===== Provided data

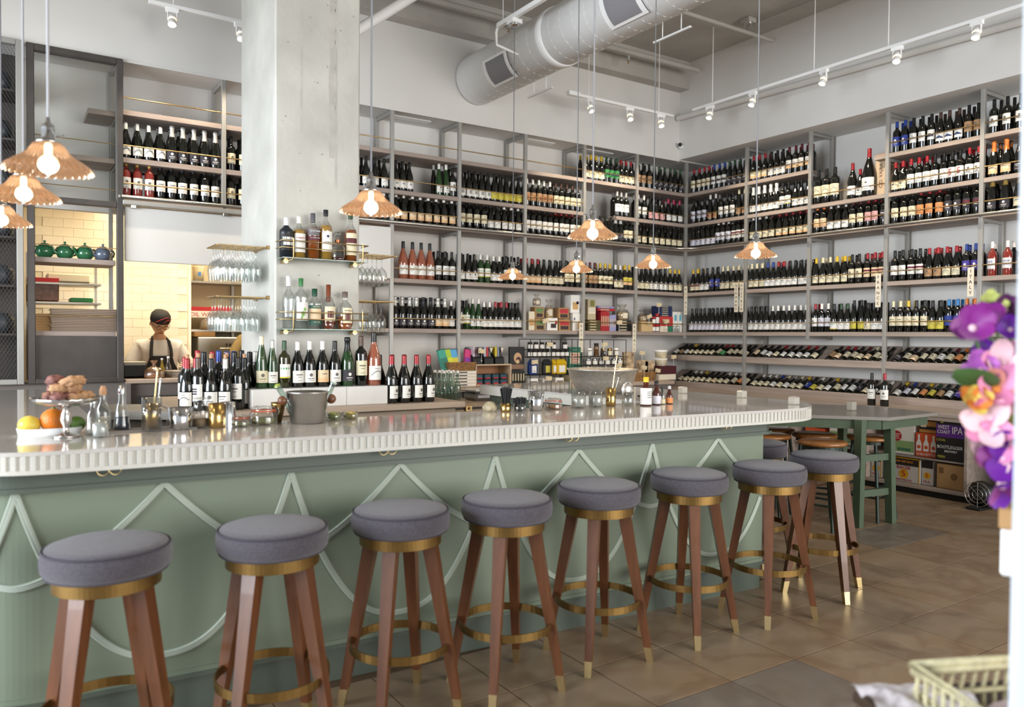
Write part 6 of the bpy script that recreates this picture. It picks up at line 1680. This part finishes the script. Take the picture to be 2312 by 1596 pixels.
# ------------------------------------------------------------------ green table and wooden stools
m_gp = mat('bottle_green_paint', '4a5a46', .45, noise=(20, .08)); m_top = mat('grey_zinc_top', '9a958e', .25, .4)
gt = thing('high_table', 'green high table with grey zinc top beyond the bar corner', 'table')
top = [(-1.853, -3.83), (-1.14, -3.80), (-1.05, -3.10), (-1.75, -2.55), (-2.75, -2.75), (-2.35, -3.27)]
MB().prism(top, .782, .806, m_top).obj('table_top', gt)
inn_ = [(-1.86, -3.77), (-1.20, -3.74), (-1.12, -3.12), (-1.77, -2.62), (-2.66, -2.79), (-2.30, -3.27)]
for i in range(6):
    a, b_ = Vector(inn_[i]), Vector(inn_[(i+1) % 6]); n_ = (b_-a).normalized(); q = Vector((-n_.y, n_.x))*.012
    MB().prism([tuple(a-q), tuple(b_-q), tuple(b_+q), tuple(a+q)], .712, .782, m_gp).obj('apron', gt)
tl = [((-1.985, -3.685), (-2.025, -3.705)), ((-1.70, -3.735), (-1.685, -3.753)), ((-1.25, -3.05), (-1.20, -3.02)), ((-2.45, -2.85), (-2.50, -2.82))]
for (tx, ty), (fx_, fy) in tl:
    V = []
    for (z, x, y, w_) in ((0, fx_, fy, .027), (.782, tx, ty, .030)): V += [(x-w_, y-w_, z), (x+w_, y-w_, z), (x+w_, y+w_, z), (x-w_, y+w_, z)]
    MB().add(V, [(3, 2, 1, 0), (4, 5, 6, 7), (0, 1, 5, 4), (1, 2, 6, 5), (2, 3, 7, 6), (3, 0, 4, 7)], m_gp).obj('leg', gt)
for z in (.215, .475):
    MB().add([(-2.0, -3.71, z), (-1.70, -3.755, z), (-1.70, -3.72, z), (-2.0, -3.675, z), (-2.0, -3.71, z+.05), (-1.70, -3.755, z+.05), (-1.70, -3.72, z+.05), (-2.0, -3.675, z+.05)], [(3, 2, 1, 0), (4, 5, 6, 7), (0, 1, 5, 4), (1, 2, 6, 5), (2, 3, 7, 6), (3, 0, 4, 7)], m_gp).obj('stretcher', gt)
c = thing('candle_holder', 'square frosted candle holder on the green table', 'candle', (-1.60, -3.36, .808)); MB().bbox(-.028, .028, -.028, .028, 0, .07, MATS['frosted_glass'], .005).obj('glass', c); MB().lathe([(0, .05), (.02, .05)], m_white, 12).obj('wax', c)
m_oak = mat('honey_oak', '9a6534', .28, grain=((4, 30, 30), .3), coat=.3); m_gd = mat('dark_green_steel', '2c3a34', .45, .3)
def make_wstool():
    s_ = thing('wooden_top_stool', '', 'stool')
    MB().lathe([(0, .600), (.155, .600), (.168, .606), (.172, .616), (.168, .628), (.15, .634), (0, .632)], m_oak, 32).obj('seat', s_)
    MB().lathe([(.12, .575), (.14, .575), (.14, .60), (.12, .60), (.12, .575)], m_gd, 24, smooth=False).obj('seat_ring', s_)
    for k in range(4):
        a = R(45+90*k); MB().cyl((.20*math.cos(a), .20*math.sin(a), 0), (.125*math.cos(a), .125*math.sin(a), .598), .013, m_gd, n=6).obj('leg', s_)
    for z in (.18, .26):
        for k in range(4):
            a, b_ = R(45+90*k), R(135+90*k); r_ = .20-.075*z/.6
            if z == .26 and k % 2: continue
            MB().cyl((r_*math.cos(a), r_*math.sin(a), z), (r_*math.cos(b_), r_*math.sin(b_), z), .009, m_gd, n=6).obj('stretcher', s_)
    return s_
ws = make_wstool()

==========

→ Set problem:
Keep every word of the data as it is when you write it out, but drop the pictures.

→ Final result:
Write part 6 of the bpy script that recreates this picture. It picks up at line 1680. This part finishes the script. Take the picture to be 2312 by 1596 pixels.
# ------------------------------------------------------------------ green table and wooden stools
m_gp = mat('bottle_green_paint', '4a5a46', .45, noise=(20, .08)); m_top = mat('grey_zinc_top', '9a958e', .25, .4)
gt = thing('high_table', 'green high table with grey zinc top beyond the bar corner', 'table')
top = [(-1.853, -3.83), (-1.14, -3.80), (-1.05, -3.10), (-1.75, -2.55), (-2.75, -2.75), (-2.35, -3.27)]
MB().prism(top, .782, .806, m_top).obj('table_top', gt)
inn_ = [(-1.86, -3.77), (-1.20, -3.74), (-1.12, -3.12), (-1.77, -2.62), (-2.66, -2.79), (-2.30, -3.27)]
for i in range(6):
    a, b_ = Vector(inn_[i]), Vector(inn_[(i+1) % 6]); n_ = (b_-a).normalized(); q = Vector((-n_.y, n_.x))*.012
    MB().prism([tuple(a-q), tuple(b_-q), tuple(b_+q), tuple(a+q)], .712, .782, m_gp).obj('apron', gt)
tl = [((-1.985, -3.685), (-2.025, -3.705)), ((-1.70, -3.735), (-1.685, -3.753)), ((-1.25, -3.05), (-1.20, -3.02)), ((-2.45, -2.85), (-2.50, -2.82))]
for (tx, ty), (fx_, fy) in tl:
    V = []
    for (z, x, y, w_) in ((0, fx_, fy, .027), (.782, tx, ty, .030)): V += [(x-w_, y-w_, z), (x+w_, y-w_, z), (x+w_, y+w_, z), (x-w_, y+w_, z)]
    MB().add(V, [(3, 2, 1, 0), (4, 5, 6, 7), (0, 1, 5, 4), (1, 2, 6, 5), (2, 3, 7, 6), (3, 0, 4, 7)], m_gp).obj('leg', gt)
for z in (.215, .475):
    MB().add([(-2.0, -3.71, z), (-1.70, -3.755, z), (-1.70, -3.72, z), (-2.0, -3.675, z), (-2.0, -3.71, z+.05), (-1.70, -3.755, z+.05), (-1.70, -3.72, z+.05), (-2.0, -3.675, z+.05)], [(3, 2, 1, 0), (4, 5, 6, 7), (0, 1, 5, 4), (1, 2, 6, 5), (2, 3, 7, 6), (3, 0, 4, 7)], m_gp).obj('stretcher', gt)
c = thing('candle_holder', 'square frosted candle holder on the green table', 'candle', (-1.60, -3.36, .808)); MB().bbox(-.028, .028, -.028, .028, 0, .07, MATS['frosted_glass'], .005).obj('glass', c); MB().lathe([(0, .05), (.02, .05)], m_white, 12).obj('wax', c)
m_oak = mat('honey_oak', '9a6534', .28, grain=((4, 30, 30), .3), coat=.3); m_gd = mat('dark_green_steel', '2c3a34', .45, .3)
def make_wstool():
    s_ = thing('wooden_top_stool', '', 'stool')
    MB().lathe([(0, .600), (.155, .600), (.168, .606), (.172, .616), (.168, .628), (.15, .634), (0, .632)], m_oak, 32).obj('seat', s_)
    MB().lathe([(.12, .575), (.14, .575), (.14, .60), (.12, .60), (.12, .575)], m_gd, 24, smooth=False).obj('seat_ring', s_)
    for k in range(4):
        a = R(45+90*k); MB().cyl((.20*math.cos(a), .20*math.sin(a), 0), (.125*math.cos(a), .125*math.sin(a), .598), .013, m_gd, n=6).obj('leg', s_)
    for z in (.18, .26):
        for k in range(4):
            a, b_ = R(45+90*k), R(135+90*k); r_ = .20-.075*z/.6
            if z == .26 and k % 2: continue
            MB().cyl((r_*math.cos(a), r_*math.sin(a), z), (r_*math.cos(b_), r_*math.sin(b_), z), .009, m_gd, n=6).obj('stretcher', s_)
    return s_
ws = make_wstool()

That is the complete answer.